To add to the pressure on old Colossus, a machine the size of a truck that took 14 years to rebuild, modern PC operators will be racing to see if they can unscramble the encoded transmissions first.

"It's going to be an interesting challenge, but I think we'll win," said Tony Sale, the engineer who led the project to reconstruct the computer, which along with many others was dismantled after the war to retain its secrecy.

Britain's war-time Prime Minister Winston Churchill credited those who built and operated Colossus at the Bletchley Park estate near London, including famed code-breaker Alan Turing, with helping to shorten World War Two by up to 18 months.

The Germans never fully worked out that their high-level encryption machine, called the Lorenz SZ42, had been cracked and continued to use it to encipher military commands, including crucial details on troop movements, ammunition and supplies.

Thursday's experiment is not just the culmination of a labour of love for Sale and his team, but an opportunity to show just how powerful and effective a 63-year-old computer can be and how avant-garde it was for its time.

The challenge will involve engineers at the Heinz Nixdorf Museum in Paderborn, Germany encoding three secret German texts using the Lorenz cipher and then transmitting them via radio.

In Britain, a team of experts will use World War Two era equipment to intercept the messages and transfer them to Sale to be loaded into the Colossus.
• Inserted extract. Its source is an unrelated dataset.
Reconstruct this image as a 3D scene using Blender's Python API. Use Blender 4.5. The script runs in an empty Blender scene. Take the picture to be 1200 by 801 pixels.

The computer will then try to work out the cipher settings, allowing the messages to be read.

It's a laborious process.

Just the transmission of the messages - 6000 characters of German text in all - will take 20 minutes, while the deciphering could take anything from six hours to a day, although Sale hopes it will be at the shorter end of the range.

In its heyday, Colossus and several other computers like it were able to crack codes in a few hours, allowing Britain's war-time leaders to understand Germany's battle plans and adjust tactics accordingly.

Even though the Colossi, as they were known, were dismantled after the war, and their existence only properly discovered in the late 1970s when the Official Secrets Act provisions expired, they laid the groundwork for modern computing.

While their return to service will echo World War Two, the messages will bear no resemblance to secret war plans.

"There are sensitivities in Germany about such things, so we are just transmitting detailed descriptions of the Heinz Nixdorf Museum," Sale told Reuters. "It was the safest thing to do."